As for the farm policy measure? One Republican member of the Agriculture Committee suggested it could take three weeks to work through floor amendments once reported by the panel.

Of course, all that would be in the event of a robust amendment process on the floor and without a need by McConnell to expedite the process through procedural maneuvers such as filling the amendment tree.

With respect to immigration and the expected House floor debate launched via a discharge petititon, McConnell was clear about that in more than one interview Thursday.

“If there’s a bill that clears the House that President [Donald] Trump indicates he would sign, then I’ll give it serious consideration, because then we’d be making a law and not just spinning our wheels for a week or so. I can’t afford to do,” he said on Fox News. “We have appropriation bills to pass and other matters.”

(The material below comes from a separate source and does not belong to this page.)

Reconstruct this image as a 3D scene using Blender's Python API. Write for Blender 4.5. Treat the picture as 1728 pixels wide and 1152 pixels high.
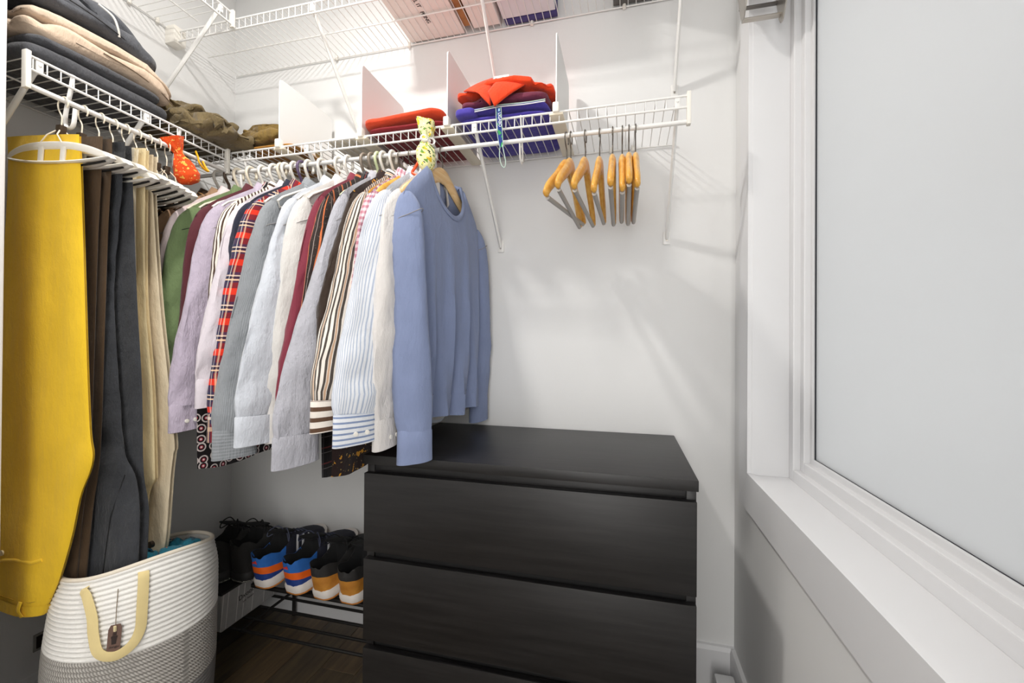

The remarks about immigration were largely an echo of what the majority leader told The Wall Street Journal in another sit-down.

There are also plenty of Trump’s nominations to be confirmed, and McConnell set up votes to limit debate on a series of additional nominations to lifetime seats on the federal bench for when the Senate returns.

“There are over 1,200 executive branch appointments that come to us for confirmation, and among the most important — in fact, I would argue, the most important — confirmations we have are lifetime appointments to the judiciary,” McConnell told NPR on Thursday . “Obviously, this is my top priority.”

The calendar would be further complicated in the event of the retirement of Justice Anthony M. Kennedy from the Supreme Court.

McConnell made clear in the NPR interview that the standard under which he decided the Senate would not consider President Barack Obama’s 2016 nomination of Judge Merrick Garland to fill the unexpected vacancy caused by the death of Antonin Scalia applies only to presidential election years, not midterm election years.